DHS deputy nominee fields lawmakers' questions

Committee could approve Michael Jackson’s nomination this week.

A new unit in the Homeland Security Department will seek to bolster funds and speed research for improved nuclear detection technology at entry ports, Homeland Security Deputy Secretary-designate Michael Jackson said Monday.

Homeland Security's new Domestic Nuclear Detection Office is expected to be at the center of the department's nuclear response strategy, said the nominee, a former deputy transportation secretary who was most recently chief operating officer of AECOM Technology Corp. He cited better detection capabilities as one important aspect of the work.

"This has been one of Secretary [Michael] Chertoff's early briefs, and he is strongly supportive of the effort," Jackson said when Senator Norm Coleman, R-Minn., asked about the program at a hearing of the Senate Homeland Security and Governmental Affairs Committee.

President Bush's fiscal 2006 budget proposal for Homeland Security stipulates creation of the new office and includes $262 million to research and develop better port-of-entry radiation detection devices.

If confirmed, Jackson would replace James Loy as second-in-command at the young department. He told senators Monday that he views the post for which he is nominated as that of a chief operating officer, a "strategic thinker" and "change agent" who is "customer-focused," "action-oriented" and "constructively impatient."

During the confirmation hearing recurrent themes of senators' questioning included the department's much-maligned funding formula for state and local emergency response.

The formula has so far been based heavily on population and per-state minimum payments, but critics from all quarters have called for an approach that would direct more money to locations facing demonstrated threats and vulnerabilities.

Committee Chairwoman Susan Collins, R-Maine, on Monday criticized the department for a "lack of strategic planning" that she said prevented resources from being distributed effectively, adding that Bush's fiscal 2006 proposal would cut emergency response funding to "inadequate" amounts.

A White House budget summary indicates the fiscal 2006 proposal includes $3.6 billion for "state and local first-responder grants and other assistance" but seeks to "restructure" $2.6 billion of that amount to give the department more latitude to target spending to areas where it sees the greatest risks.

Among changes involved in the restructuring is a reduction in the percentage of the overall grant budget that each state receives as a baseline from 0.75 percent to 0.25 percent. The move is intended to free up more funds to be allocated on the basis of risk, Homeland Security Office for Domestic Preparedness spokesman Marc Short said t.

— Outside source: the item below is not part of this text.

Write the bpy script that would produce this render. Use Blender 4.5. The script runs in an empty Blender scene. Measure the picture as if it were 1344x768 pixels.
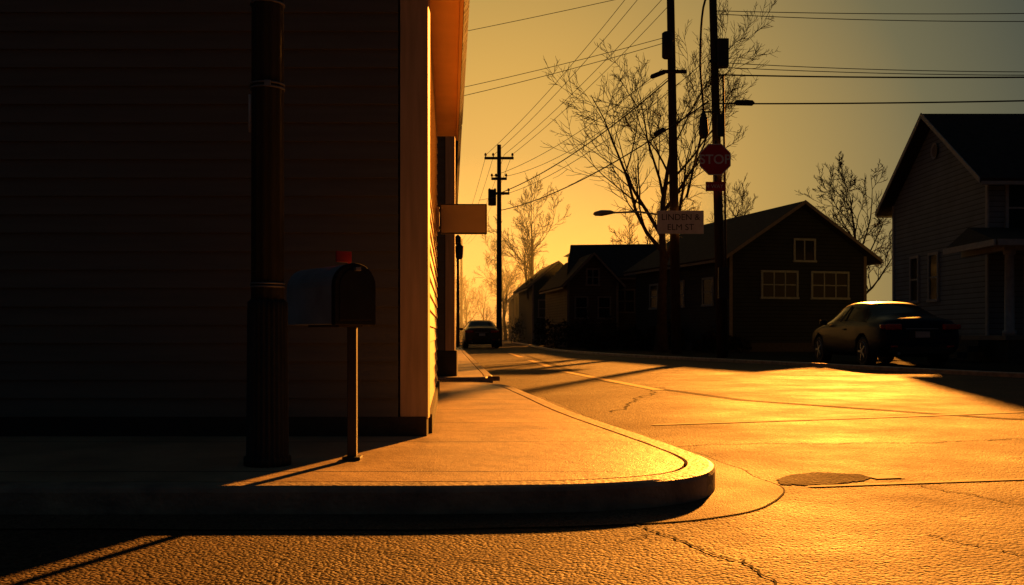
import bpy, bmesh, math, random
from mathutils import Vector, Matrix, noise
random.seed(7)
scene = bpy.context.scene
col = scene.collection
R = math.radians

# ------------------------------------------------------------------ materials
def new_mat(name):
    m = bpy.data.materials.new(name); m.use_nodes = True
    nt = m.node_tree; b = nt.nodes['Principled BSDF']
    return m, nt, b

def N(nt, typ, **kw):
    n = nt.nodes.new(typ)
    for k, v in kw.items():
        setattr(n, k, v)
    return n

def surf(name, c1, c2=None, scale=8.0, rough=0.7, rough2=None, bump=0.0, bscale=60.0, metal=0.0, spec=0.5, dist=0.01, stretch=None):
    m, nt, b = new_mat(name)
    c2 = c2 or tuple(x*0.7 for x in c1)
    tc = N(nt, 'ShaderNodeTexCoord'); src = tc.outputs['Object']
    if stretch:
        mp = N(nt, 'ShaderNodeMapping'); mp.inputs['Scale'].default_value = stretch
        nt.links.new(src, mp.inputs['Vector']); src = mp.outputs['Vector']
    nz = N(nt, 'ShaderNodeTexNoise'); nz.inputs['Scale'].default_value = scale; nz.inputs['Detail'].default_value = 6
    nt.links.new(src, nz.inputs['Vector'])
    cr = N(nt, 'ShaderNodeValToRGB')
    cr.color_ramp.elements[0].position = 0.3; cr.color_ramp.elements[1].position = 0.7
    cr.color_ramp.elements[0].color = (*c2, 1); cr.color_ramp.elements[1].color = (*c1, 1)
    nt.links.new(nz.outputs['Fac'], cr.inputs['Fac']); nt.links.new(cr.outputs['Color'], b.inputs['Base Color'])
    mr = N(nt, 'ShaderNodeMapRange'); mr.inputs['To Min'].default_value = rough; mr.inputs['To Max'].default_value = rough2 or min(1, rough+0.15)
    nt.links.new(nz.outputs['Fac'], mr.inputs['Value']); nt.links.new(mr.outputs['Result'], b.inputs['Roughness'])
    b.inputs['Metallic'].default_value = metal; b.inputs['Specular IOR Level'].default_value = spec
    if bump > 0:
        n2 = N(nt, 'ShaderNodeTexNoise'); n2.inputs['Scale'].default_value = bscale; n2.inputs['Detail'].default_value = 5
        nt.links.new(src, n2.inputs['Vector'])
        bp = N(nt, 'ShaderNodeBump'); bp.inputs['Strength'].default_value = bump; bp.inputs['Distance'].default_value = dist
        nt.links.new(n2.outputs['Fac'], bp.inputs['Height']); nt.links.new(bp.outputs['Normal'], b.inputs['Normal'])
    return m

def asphalt(name, c, agg=95.0, rough=0.5, bump=0.8, spec=0.5, dist=.009):
    m, nt, b = new_mat(name)
    tc = N(nt, 'ShaderNodeTexCoord')
    v = N(nt, 'ShaderNodeTexVoronoi'); v.inputs['Scale'].default_value = agg; v.inputs['Randomness'].default_value = 1
    nt.links.new(tc.outputs['Object'], v.inputs['Vector'])
    n1 = N(nt, 'ShaderNodeTexNoise'); n1.inputs['Scale'].default_value = 0.7; n1.inputs['Detail'].default_value = 8; n1.inputs['Roughness'].default_value = 0.65
    nt.links.new(tc.outputs['Object'], n1.inputs['Vector'])
    n2 = N(nt, 'ShaderNodeTexNoise'); n2.inputs['Scale'].default_value = 35; n2.inputs['Detail'].default_value = 4
    nt.links.new(tc.outputs['Object'], n2.inputs['Vector'])
    cr = N(nt, 'ShaderNodeValToRGB')
    cr.color_ramp.elements[0].position = 0.34; cr.color_ramp.elements[1].position = 0.66
    cr.color_ramp.elements[0].color = (*[x*0.42 for x in c], 1); cr.color_ramp.elements[1].color = (*[x*1.35 for x in c], 1)
    nt.links.new(n1.outputs['Fac'], cr.inputs['Fac'])
    mx = N(nt, 'ShaderNodeMix', data_type='RGBA', blend_type='MULTIPLY'); mx.inputs['Factor'].default_value = 0.85
    nt.links.new(cr.outputs['Color'], mx.inputs['A'])
    cr2 = N(nt, 'ShaderNodeValToRGB'); cr2.color_ramp.elements[0].color = (0.25, 0.25, 0.25, 1); cr2.color_ramp.elements[1].color = (2.4, 2.2, 1.9, 1)
    nt.links.new(v.outputs['Color'], cr2.inputs['Fac']); nt.links.new(cr2.outputs['Color'], mx.inputs['B'])
    nt.links.new(mx.outputs['Result'], b.inputs['Base Color'])
    mr = N(nt, 'ShaderNodeMapRange'); mr.inputs['From Min'].default_value = 0.3; mr.inputs['From Max'].default_value = 0.7
    mr.inputs['To Min'].default_value = rough; mr.inputs['To Max'].default_value = rough+0.25
    nt.links.new(n1.outputs['Fac'], mr.inputs['Value']); nt.links.new(mr.outputs['Result'], b.inputs['Roughness'])
    b.inputs['Specular IOR Level'].default_value = spec
    ad = N(nt, 'ShaderNodeMath', operation='MULTIPLY_ADD'); ad.inputs[1].default_value = -1.0
    nt.links.new(v.outputs['Distance'], ad.inputs[0]); nt.links.new(n2.outputs['Fac'], ad.inputs[2])
    bp = N(nt, 'ShaderNodeBump'); bp.inputs['Strength'].default_value = bump; bp.inputs['Distance'].default_value = dist
    nt.links.new(ad.outputs[0], bp.inputs['Height'])
    n3 = N(nt, 'ShaderNodeTexNoise'); n3.inputs['Scale'].default_value = 1.6; n3.inputs['Detail'].default_value = 3
    nt.links.new(tc.outputs['Object'], n3.inputs['Vector'])
    bp2 = N(nt, 'ShaderNodeBump'); bp2.inputs['Strength'].default_value = 0.5; bp2.inputs['Distance'].default_value = 0.03
    nt.links.new(n3.outputs['Fac'], bp2.inputs['Height']); nt.links.new(bp.outputs['Normal'], bp2.inputs['Normal'])
    nt.links.new(bp2.outputs['Normal'], b.inputs['Normal'])
    return m

def concrete(name, c, joint=1.25, rough=0.45, off=0.0):
    m, nt, b = new_mat(name)
    tc = N(nt, 'ShaderNodeTexCoord'); sx = N(nt, 'ShaderNodeSeparateXYZ')
    nt.links.new(tc.outputs['Object'], sx.inputs[0])
    n1 = N(nt, 'ShaderNodeTexNoise'); n1.inputs['Scale'].default_value = 2.2; n1.inputs['Detail'].default_value = 9; n1.inputs['Roughness'].default_value = 0.7
    n2 = N(nt, 'ShaderNodeTexNoise'); n2.inputs['Scale'].default_value = 110; n2.inputs['Detail'].default_value = 3
    for n in (n1, n2): nt.links.new(tc.outputs['Object'], n.inputs['Vector'])
    a = N(nt, 'ShaderNodeMath', operation='ADD'); a.inputs[1].default_value = 50+off
    nt.links.new(sx.outputs['Y'], a.inputs[0])
    d = N(nt, 'ShaderNodeMath', operation='DIVIDE'); d.inputs[1].default_value = joint; nt.links.new(a.outputs[0], d.inputs[0])
    f = N(nt, 'ShaderNodeMath', operation='FRACT'); nt.links.new(d.outputs[0], f.inputs[0])
    g = N(nt, 'ShaderNodeMath', operation='GREATER_THAN'); g.inputs[1].default_value = 0.014; nt.links.new(f.outputs[0], g.inputs[0])
    cr = N(nt, 'ShaderNodeValToRGB'); cr.color_ramp.elements[0].position = 0.33; cr.color_ramp.elements[1].position = 0.6
    cr.color_ramp.elements[0].color = (*[x*0.62 for x in c], 1); cr.color_ramp.elements[1].color = (*c, 1)
    nt.links.new(n1.outputs['Fac'], cr.inputs['Fac'])
    mx = N(nt, 'ShaderNodeMix', data_type='RGBA'); mx.inputs['A'].default_value = (0.03, 0.028, 0.025, 1)
    nt.links.new(g.outputs[0], mx.inputs['Factor']); nt.links.new(cr.outputs['Color'], mx.inputs['B'])
    nt.links.new(mx.outputs['Result'], b.inputs['Base Color'])
    mr = N(nt, 'ShaderNodeMapRange'); mr.inputs['To Min'].default_value = rough-0.1; mr.inputs['To Max'].default_value = rough+0.2
    nt.links.new(n1.outputs['Fac'], mr.inputs['Value']); nt.links.new(mr.outputs['Result'], b.inputs['Roughness'])
    b.inputs['Specular IOR Level'].default_value = .4
    s = N(nt, 'ShaderNodeMath', operation='MULTIPLY_ADD'); s.inputs[1].default_value = 0.5
    nt.links.new(n2.outputs['Fac'], s.inputs[0]); nt.links.new(g.outputs[0], s.inputs[2])
    bp = N(nt, 'ShaderNodeBump'); bp.inputs['Strength'].default_value = 0.7; bp.inputs['Distance'].default_value = 0.008
    nt.links.new(s.outputs[0], bp.inputs['Height'])
    bp2 = N(nt, 'ShaderNodeBump'); bp2.inputs['Strength'].default_value = 0.6; bp2.inputs['Distance'].default_value = 0.03
    nt.links.new(n1.outputs['Fac'], bp2.inputs['Height']); nt.links.new(bp.outputs['Normal'], bp2.inputs['Normal'])
    nt.links.new(bp2.outputs['Normal'], b.inputs['Normal'])
    return m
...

"We would still provide a baseline, but it's a smaller baseline," Short said in a telephone interview.

In addition, the proposal seeks to combine a number of federal programs - protecting ports and public transportation systems, for example - so that funds may more freely be moved among them depending on the latest threat information.

Senior committee Democrat Carl Levin of Michigan called the declining amount of grants "deeply troubling" but praised Homeland Security for moving toward more risk-based spending.

"That is a positive move, certainly an improvement over the formula which has been used to allocate this funding, which has yielded inequitable results," Levin said Monday, expressing hope that legislation enshrining the new approach would be passed this year.

Collins and others in Congress have for nearly two years sought to obtain passage of such legislation. When Congress in December 2004 approved legislation implementing the recommendations of the federal 9/11 commission, proponents of first-response funding reform for a time believed their legislation would be inserted into the 9/11 bill. Ultimately they succeeded only in placing in the plan a "sense of Congress" statement in support of their effort.

"It is the sense of Congress that Congress must pass legislation in the first session of the 109th Congress to reform the system for distributing grants to enhance state and local government prevention of, preparedness for and response to acts of terrorism," reads the bill, which Bush signed into law Dec. 17. The White House cited that language in documents describing its restructuring of state and local Homeland Security grants for fiscal 2006.

The committee could approve Jackson's nomination this week, Collins said.